Vincenzo Li Muli, Walter Eddie Cosina, Emanuele Loi, Claudio Traina, Agostino Catalano, agenti di Polizia di scorta al Giudice Paolo Emanuele Borsellino, vittime della strage di via D’Amelio del 1992.
Rosario Iozia, vicebrigadiere dell’Arma dei Carabinieri, comandante della Squadriglia di Cittanova, ucciso dalla ‘ndrangheta nel 1987. Mentre si trovava a bordo della propria autovettura, nonostante fosse in borghese e libero dal servizio, notò due persone che, dopo aver attraversato la strada, si stavano nascondendo in un uliveto. Dopo averli rincorsi e intimato loro di fermarsi, uno dei due aprì il fuoco, uccidendolo.
Emanuele Basile, ufficiale dei Carabinieri assassinato da “Cosa Nostra” mentre assisteva allo spettacolo pirotecnico della festa del Santissimo Crocifisso a Monreale. Aveva condotto alcune indagini sull’uccisione di Boris Giuliano e, apprestandosi a lasciare Monreale, si era premurato di consegnare tutti i risultati investigativi a cui era pervenuto al giudice Paolo Borsellino.
Carmine Tripodi, brigadiere dell’Arma dei Carabinieri, Comandante della Stazione di San Luca. Assassinato da un commando armato della “’Ndrangheta” mentre rientrava a casa la sera del 6 febbraio del 1985. Un agguato avvenuto negli stessi luoghi dove il sottufficiale svolgeva le sue indagini.
Carlo Alberto dalla Chiesa, generale dei Carabinieri. Protagonista della lotta contro le Brigate Rosse; su sua proposta venne creato il “Nucleo Speciale Antiterrorismo”. Nel 1982 venne nominato prefetto di Palermo con l’incarico di contrastare “Cosa Nostra”. Assassinato a Palermo pochi mesi dopo il suo insediamento. Nella strage di via Carini perirono anche la moglie Emanuela Setti Carraro e l’agente di scorta Domenico Russo.
Giuseppe “Beppe” Montana, commissario della Polizia di Stato, vittima di Cosa Nostra. Aveva collaborato al “maxi blitz di San Michele” del pool antimafia e con il pool aveva intenzione di continuare a lavorare consolidando un rapporto sorto con il Giudice Rocco Chinnici.
Pasquale Campanello, sovrintendente capo del Corpo di Polizia Penitenziaria in servizio nella casa circondariale di Napoli Poggioreale, addetto al padiglione di massima sicurezza “Venezia”. Si distinse per l’intransigenza con la quale svolgeva il proprio lavoro. Venne ucciso da quattro killer in un agguato sotto la sua abitazione a Mercogliano.

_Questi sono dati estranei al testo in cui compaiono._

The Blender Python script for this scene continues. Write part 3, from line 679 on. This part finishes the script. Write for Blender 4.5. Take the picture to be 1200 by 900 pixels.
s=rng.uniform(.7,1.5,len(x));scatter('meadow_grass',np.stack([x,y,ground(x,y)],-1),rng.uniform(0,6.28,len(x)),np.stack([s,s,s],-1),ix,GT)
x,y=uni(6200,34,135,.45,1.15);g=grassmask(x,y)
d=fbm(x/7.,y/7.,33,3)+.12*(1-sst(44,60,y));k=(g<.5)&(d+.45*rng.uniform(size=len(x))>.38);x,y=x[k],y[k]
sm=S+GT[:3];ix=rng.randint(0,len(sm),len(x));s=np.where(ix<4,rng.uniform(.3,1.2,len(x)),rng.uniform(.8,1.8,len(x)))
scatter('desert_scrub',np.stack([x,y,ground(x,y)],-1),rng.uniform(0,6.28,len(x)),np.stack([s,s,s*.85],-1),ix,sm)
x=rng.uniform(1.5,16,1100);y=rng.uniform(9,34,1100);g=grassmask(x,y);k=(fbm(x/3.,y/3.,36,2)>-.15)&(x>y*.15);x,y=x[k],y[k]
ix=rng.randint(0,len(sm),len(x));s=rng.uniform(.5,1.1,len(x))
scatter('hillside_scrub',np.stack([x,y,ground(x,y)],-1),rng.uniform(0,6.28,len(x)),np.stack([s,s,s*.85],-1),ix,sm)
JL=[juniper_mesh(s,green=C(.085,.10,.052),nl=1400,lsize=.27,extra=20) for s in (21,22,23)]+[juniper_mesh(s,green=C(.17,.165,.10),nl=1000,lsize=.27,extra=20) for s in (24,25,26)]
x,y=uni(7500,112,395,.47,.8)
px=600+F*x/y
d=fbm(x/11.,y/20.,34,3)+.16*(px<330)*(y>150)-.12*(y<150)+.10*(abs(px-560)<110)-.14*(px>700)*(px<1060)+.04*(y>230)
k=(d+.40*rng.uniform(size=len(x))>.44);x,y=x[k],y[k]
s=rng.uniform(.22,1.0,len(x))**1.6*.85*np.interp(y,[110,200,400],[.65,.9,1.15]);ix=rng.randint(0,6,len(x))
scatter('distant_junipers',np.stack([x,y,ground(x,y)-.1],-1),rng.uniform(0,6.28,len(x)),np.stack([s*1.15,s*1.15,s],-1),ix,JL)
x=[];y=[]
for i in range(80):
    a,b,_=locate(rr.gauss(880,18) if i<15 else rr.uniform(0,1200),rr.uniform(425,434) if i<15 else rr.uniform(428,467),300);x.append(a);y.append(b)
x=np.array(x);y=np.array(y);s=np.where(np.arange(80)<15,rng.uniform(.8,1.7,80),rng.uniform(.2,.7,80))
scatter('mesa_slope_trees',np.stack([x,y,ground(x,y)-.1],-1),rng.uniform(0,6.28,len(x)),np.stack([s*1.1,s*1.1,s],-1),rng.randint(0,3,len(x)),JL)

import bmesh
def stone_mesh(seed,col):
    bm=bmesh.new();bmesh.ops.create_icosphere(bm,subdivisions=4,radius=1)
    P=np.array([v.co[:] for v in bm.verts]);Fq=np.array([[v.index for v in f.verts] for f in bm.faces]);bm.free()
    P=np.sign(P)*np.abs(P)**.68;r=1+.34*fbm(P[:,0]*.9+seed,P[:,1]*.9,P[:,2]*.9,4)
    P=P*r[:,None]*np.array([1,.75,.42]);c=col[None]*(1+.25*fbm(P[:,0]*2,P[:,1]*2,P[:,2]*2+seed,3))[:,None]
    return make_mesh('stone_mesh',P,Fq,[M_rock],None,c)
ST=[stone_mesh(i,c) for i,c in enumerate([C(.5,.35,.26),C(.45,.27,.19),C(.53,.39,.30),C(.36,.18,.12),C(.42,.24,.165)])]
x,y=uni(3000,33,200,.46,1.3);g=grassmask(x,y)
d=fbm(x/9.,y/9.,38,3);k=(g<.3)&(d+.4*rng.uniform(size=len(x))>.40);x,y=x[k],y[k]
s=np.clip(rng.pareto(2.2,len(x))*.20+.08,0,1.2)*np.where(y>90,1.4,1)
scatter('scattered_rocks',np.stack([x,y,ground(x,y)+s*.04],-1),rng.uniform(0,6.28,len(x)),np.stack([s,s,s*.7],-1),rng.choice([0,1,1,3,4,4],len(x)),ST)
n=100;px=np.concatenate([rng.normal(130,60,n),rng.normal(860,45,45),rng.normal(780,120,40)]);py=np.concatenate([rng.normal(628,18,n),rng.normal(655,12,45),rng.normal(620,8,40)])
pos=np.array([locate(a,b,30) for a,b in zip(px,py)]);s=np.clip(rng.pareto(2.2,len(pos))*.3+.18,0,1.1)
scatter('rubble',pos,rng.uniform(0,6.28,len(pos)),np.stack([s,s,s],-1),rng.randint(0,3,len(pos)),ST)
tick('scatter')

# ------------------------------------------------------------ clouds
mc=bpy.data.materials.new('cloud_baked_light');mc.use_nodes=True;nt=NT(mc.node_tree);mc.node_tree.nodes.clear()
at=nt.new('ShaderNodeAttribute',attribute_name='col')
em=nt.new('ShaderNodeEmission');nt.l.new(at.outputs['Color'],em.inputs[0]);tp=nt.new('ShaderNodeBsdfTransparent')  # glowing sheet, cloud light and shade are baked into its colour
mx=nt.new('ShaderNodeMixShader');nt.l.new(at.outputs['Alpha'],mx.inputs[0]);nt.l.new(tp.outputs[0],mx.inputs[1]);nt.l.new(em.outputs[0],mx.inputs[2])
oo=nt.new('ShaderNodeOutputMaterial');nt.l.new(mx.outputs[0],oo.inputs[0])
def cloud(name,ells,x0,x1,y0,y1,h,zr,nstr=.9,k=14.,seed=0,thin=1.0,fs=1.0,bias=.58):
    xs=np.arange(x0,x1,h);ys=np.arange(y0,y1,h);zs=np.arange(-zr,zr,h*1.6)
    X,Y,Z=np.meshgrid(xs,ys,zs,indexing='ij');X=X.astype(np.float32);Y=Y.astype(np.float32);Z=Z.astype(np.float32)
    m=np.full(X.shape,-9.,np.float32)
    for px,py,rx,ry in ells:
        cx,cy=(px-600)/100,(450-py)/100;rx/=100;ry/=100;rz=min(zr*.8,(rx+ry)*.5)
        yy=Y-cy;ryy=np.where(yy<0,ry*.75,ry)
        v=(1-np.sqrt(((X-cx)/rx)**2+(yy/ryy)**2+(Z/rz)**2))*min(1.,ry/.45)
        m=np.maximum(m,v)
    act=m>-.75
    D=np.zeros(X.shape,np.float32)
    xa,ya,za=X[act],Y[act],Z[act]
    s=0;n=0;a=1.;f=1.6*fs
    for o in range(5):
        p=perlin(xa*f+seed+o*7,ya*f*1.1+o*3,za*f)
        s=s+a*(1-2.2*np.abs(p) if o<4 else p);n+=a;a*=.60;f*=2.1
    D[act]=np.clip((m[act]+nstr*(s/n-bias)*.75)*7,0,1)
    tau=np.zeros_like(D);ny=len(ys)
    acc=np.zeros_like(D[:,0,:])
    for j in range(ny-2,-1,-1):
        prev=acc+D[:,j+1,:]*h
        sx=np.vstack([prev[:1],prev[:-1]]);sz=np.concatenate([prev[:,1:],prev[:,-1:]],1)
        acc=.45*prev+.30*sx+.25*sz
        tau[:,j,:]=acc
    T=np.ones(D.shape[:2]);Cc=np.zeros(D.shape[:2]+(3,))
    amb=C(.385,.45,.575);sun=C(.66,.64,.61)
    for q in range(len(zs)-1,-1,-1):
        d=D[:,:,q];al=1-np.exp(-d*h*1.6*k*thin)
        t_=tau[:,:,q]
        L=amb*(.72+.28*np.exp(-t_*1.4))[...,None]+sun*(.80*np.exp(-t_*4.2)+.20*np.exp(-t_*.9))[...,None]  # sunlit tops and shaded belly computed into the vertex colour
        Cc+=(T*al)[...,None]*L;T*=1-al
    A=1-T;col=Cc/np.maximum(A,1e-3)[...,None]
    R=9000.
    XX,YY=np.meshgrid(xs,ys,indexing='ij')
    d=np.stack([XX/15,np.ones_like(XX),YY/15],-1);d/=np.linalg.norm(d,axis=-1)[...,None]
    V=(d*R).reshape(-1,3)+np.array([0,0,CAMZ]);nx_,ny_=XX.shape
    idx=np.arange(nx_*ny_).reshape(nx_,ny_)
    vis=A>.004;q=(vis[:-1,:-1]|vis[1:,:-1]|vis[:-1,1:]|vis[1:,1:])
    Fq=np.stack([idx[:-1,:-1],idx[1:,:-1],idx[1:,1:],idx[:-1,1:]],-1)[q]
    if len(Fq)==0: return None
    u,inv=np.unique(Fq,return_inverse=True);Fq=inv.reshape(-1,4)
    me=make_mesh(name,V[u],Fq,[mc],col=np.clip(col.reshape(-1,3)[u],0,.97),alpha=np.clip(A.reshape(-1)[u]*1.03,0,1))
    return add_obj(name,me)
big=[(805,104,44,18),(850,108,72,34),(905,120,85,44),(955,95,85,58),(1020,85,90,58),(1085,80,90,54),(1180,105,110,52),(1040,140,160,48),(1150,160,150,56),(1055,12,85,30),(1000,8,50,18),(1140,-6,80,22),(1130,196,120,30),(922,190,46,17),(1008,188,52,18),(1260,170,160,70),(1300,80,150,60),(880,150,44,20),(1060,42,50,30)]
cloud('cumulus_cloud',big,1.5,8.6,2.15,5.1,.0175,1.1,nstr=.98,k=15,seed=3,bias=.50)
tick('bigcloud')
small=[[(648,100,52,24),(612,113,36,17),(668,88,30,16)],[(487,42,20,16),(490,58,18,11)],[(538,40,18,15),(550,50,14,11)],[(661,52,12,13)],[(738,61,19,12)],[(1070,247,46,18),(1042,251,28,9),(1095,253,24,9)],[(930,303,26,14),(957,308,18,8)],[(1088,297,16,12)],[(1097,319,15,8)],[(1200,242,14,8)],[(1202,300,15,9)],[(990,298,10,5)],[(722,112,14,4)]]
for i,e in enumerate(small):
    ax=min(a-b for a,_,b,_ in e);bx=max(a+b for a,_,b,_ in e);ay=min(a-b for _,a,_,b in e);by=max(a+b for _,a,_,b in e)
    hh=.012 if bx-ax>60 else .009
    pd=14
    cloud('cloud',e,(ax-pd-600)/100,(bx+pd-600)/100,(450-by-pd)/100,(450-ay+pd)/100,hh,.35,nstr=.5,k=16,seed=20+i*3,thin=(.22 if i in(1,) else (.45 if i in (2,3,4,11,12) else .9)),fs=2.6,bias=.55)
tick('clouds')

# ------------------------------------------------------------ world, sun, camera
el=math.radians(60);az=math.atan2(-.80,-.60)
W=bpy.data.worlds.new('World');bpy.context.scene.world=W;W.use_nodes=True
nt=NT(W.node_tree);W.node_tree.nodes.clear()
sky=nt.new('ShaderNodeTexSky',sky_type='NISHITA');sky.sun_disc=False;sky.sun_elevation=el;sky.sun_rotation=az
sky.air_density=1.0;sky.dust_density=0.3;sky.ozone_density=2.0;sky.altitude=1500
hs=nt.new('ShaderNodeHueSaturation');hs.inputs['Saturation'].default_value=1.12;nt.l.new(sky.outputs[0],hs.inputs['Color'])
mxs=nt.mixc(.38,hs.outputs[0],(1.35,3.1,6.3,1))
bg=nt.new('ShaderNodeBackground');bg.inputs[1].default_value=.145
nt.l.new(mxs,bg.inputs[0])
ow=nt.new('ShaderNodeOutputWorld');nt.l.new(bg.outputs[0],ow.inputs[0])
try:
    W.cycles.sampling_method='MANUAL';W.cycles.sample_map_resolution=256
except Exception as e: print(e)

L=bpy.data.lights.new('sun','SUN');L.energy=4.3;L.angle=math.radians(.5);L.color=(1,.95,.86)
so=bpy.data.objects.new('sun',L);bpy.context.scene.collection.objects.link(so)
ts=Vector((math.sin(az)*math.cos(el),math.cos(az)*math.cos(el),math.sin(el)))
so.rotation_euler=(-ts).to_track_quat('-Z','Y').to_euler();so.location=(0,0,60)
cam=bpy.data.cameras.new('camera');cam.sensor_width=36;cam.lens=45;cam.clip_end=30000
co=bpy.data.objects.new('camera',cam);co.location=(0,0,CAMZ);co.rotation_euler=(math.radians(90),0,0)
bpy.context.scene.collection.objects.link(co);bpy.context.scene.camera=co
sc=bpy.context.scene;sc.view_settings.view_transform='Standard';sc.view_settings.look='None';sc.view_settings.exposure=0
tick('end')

La sala riunioni del centro operativo è stata dedicata al magistrato Rosario Livatino, venerato come beato e martire dalla Chiesa cattolica, assassinato nel 1990 dalla stidda siciliana su una strada provinciale di Agrigento. Utilizzò, tra i primi, lo strumento della confisca dei beni ai mafiosi. (ale. tru.)